■ Exercise: Each line below should be quoted exactly, please.

********************

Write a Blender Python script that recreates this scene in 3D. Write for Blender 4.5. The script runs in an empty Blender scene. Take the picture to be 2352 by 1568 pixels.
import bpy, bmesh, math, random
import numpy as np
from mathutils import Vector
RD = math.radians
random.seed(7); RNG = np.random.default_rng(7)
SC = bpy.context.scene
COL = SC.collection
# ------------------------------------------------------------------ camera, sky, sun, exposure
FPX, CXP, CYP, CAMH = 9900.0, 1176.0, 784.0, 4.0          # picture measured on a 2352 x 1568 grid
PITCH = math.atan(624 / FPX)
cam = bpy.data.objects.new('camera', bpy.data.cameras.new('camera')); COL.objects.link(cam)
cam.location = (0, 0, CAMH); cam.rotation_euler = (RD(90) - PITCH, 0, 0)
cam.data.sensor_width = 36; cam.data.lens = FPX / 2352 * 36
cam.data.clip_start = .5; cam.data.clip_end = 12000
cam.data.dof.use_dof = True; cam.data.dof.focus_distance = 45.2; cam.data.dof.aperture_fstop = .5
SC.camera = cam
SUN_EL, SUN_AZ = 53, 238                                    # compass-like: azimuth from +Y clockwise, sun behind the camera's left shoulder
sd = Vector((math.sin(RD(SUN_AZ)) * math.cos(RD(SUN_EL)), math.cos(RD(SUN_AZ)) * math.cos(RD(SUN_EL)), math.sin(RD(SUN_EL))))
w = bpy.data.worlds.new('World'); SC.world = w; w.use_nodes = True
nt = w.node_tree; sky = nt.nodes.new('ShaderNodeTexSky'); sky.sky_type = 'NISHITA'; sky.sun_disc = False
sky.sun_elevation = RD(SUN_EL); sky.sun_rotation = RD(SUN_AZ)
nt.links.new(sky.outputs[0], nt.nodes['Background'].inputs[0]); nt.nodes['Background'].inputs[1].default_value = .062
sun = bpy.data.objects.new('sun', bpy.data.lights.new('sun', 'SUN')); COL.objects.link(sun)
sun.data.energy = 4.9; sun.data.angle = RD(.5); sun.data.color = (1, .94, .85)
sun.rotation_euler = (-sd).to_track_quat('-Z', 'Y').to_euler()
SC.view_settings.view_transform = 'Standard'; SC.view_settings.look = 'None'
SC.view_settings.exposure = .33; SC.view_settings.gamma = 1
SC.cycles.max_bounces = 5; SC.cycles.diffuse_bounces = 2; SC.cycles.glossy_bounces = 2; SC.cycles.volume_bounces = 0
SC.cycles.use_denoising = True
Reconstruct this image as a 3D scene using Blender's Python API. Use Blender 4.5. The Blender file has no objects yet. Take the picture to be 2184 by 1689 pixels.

********************

■ Solution to the problem:
Write a Blender Python script that recreates this scene in 3D. Write for Blender 4.5. The script runs in an empty Blender scene. Take the picture to be 2352 by 1568 pixels.
import bpy, bmesh, math, random
import numpy as np
from mathutils import Vector
RD = math.radians
random.seed(7); RNG = np.random.default_rng(7)
SC = bpy.context.scene
COL = SC.collection
# ------------------------------------------------------------------ camera, sky, sun, exposure
FPX, CXP, CYP, CAMH = 9900.0, 1176.0, 784.0, 4.0          # picture measured on a 2352 x 1568 grid
PITCH = math.atan(624 / FPX)
cam = bpy.data.objects.new('camera', bpy.data.cameras.new('camera')); COL.objects.link(cam)
cam.location = (0, 0, CAMH); cam.rotation_euler = (RD(90) - PITCH, 0, 0)
cam.data.sensor_width = 36; cam.data.lens = FPX / 2352 * 36
cam.data.clip_start = .5; cam.data.clip_end = 12000
cam.data.dof.use_dof = True; cam.data.dof.focus_distance = 45.2; cam.data.dof.aperture_fstop = .5
SC.camera = cam
SUN_EL, SUN_AZ = 53, 238                                    # compass-like: azimuth from +Y clockwise, sun behind the camera's left shoulder
sd = Vector((math.sin(RD(SUN_AZ)) * math.cos(RD(SUN_EL)), math.cos(RD(SUN_AZ)) * math.cos(RD(SUN_EL)), math.sin(RD(SUN_EL))))
w = bpy.data.worlds.new('World'); SC.world = w; w.use_nodes = True
nt = w.node_tree; sky = nt.nodes.new('ShaderNodeTexSky'); sky.sky_type = 'NISHITA'; sky.sun_disc = False
sky.sun_elevation = RD(SUN_EL); sky.sun_rotation = RD(SUN_AZ)
nt.links.new(sky.outputs[0], nt.nodes['Background'].inputs[0]); nt.nodes['Background'].inputs[1].default_value = .062
sun = bpy.data.objects.new('sun', bpy.data.lights.new('sun', 'SUN')); COL.objects.link(sun)
sun.data.energy = 4.9; sun.data.angle = RD(.5); sun.data.color = (1, .94, .85)
sun.rotation_euler = (-sd).to_track_quat('-Z', 'Y').to_euler()
SC.view_settings.view_transform = 'Standard'; SC.view_settings.look = 'None'
SC.view_settings.exposure = .33; SC.view_settings.gamma = 1
SC.cycles.max_bounces = 5; SC.cycles.diffuse_bounces = 2; SC.cycles.glossy_bounces = 2; SC.cycles.volume_bounces = 0
SC.cycles.use_denoising = True
Reconstruct this image as a 3D scene using Blender's Python API. Use Blender 4.5. The Blender file has no objects yet. Take the picture to be 2184 by 1689 pixels.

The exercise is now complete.